◆ **WHAT TO DO**
Check every line of the entries below for the word "this", and copy the ones that have it.

◆ **WORKING DATA**
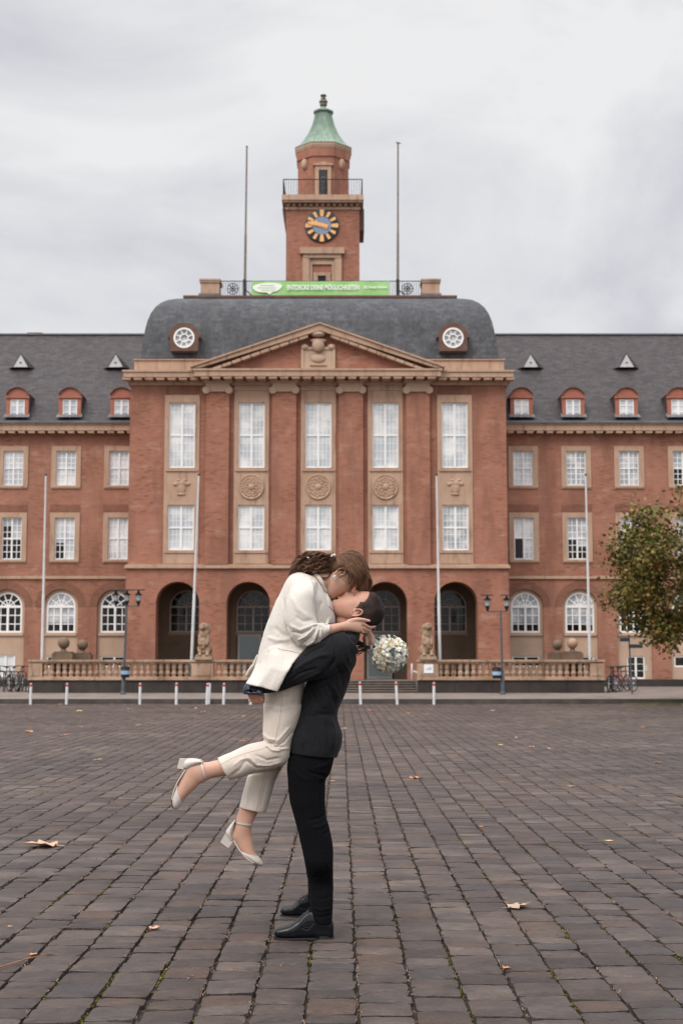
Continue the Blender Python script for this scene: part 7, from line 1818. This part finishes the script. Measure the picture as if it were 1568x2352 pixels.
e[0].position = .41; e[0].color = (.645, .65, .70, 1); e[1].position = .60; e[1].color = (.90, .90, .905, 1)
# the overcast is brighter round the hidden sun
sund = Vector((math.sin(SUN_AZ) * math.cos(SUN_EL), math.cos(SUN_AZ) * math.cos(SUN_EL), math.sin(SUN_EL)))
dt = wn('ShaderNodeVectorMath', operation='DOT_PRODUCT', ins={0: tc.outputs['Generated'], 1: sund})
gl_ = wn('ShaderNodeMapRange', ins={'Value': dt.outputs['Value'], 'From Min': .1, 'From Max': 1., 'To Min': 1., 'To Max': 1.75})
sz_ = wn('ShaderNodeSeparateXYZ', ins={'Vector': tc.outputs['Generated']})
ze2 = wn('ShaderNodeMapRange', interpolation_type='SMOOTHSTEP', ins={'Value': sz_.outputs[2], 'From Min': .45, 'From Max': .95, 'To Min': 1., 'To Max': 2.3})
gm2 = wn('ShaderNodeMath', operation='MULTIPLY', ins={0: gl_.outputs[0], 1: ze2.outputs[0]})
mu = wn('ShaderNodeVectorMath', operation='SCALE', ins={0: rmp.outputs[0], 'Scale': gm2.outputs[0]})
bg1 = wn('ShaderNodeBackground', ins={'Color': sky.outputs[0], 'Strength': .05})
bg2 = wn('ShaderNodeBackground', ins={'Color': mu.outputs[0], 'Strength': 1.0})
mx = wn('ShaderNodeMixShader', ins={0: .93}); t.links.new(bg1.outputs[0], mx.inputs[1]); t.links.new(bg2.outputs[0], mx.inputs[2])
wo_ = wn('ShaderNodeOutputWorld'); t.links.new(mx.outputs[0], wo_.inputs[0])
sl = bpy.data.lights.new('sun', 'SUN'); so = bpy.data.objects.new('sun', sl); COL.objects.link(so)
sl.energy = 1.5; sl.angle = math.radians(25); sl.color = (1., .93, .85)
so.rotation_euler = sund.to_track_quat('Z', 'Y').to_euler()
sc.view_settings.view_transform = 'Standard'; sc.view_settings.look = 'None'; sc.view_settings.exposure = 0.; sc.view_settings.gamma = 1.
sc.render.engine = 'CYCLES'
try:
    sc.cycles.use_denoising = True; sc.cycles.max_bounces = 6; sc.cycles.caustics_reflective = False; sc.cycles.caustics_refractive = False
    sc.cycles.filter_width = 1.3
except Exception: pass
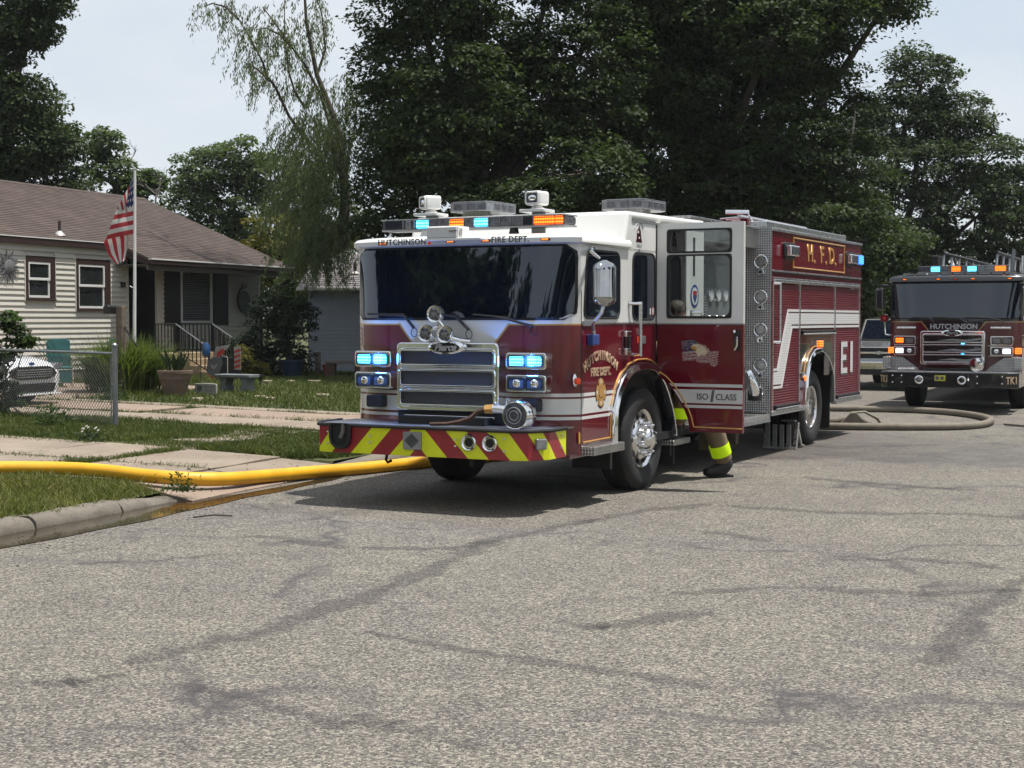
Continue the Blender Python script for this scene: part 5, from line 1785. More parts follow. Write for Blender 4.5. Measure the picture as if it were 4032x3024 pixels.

◆ **RESPONSE TO THE EXERCISE**
Continue the Blender Python script for this scene: part 7, from line 1818. This part finishes the script. Measure the picture as if it were 1568x2352 pixels.
Continue the Blender Python script for this scene: part 5, from line 1785. More parts follow. Write for Blender 4.5. Measure the picture as if it were 4032x3024 pixels.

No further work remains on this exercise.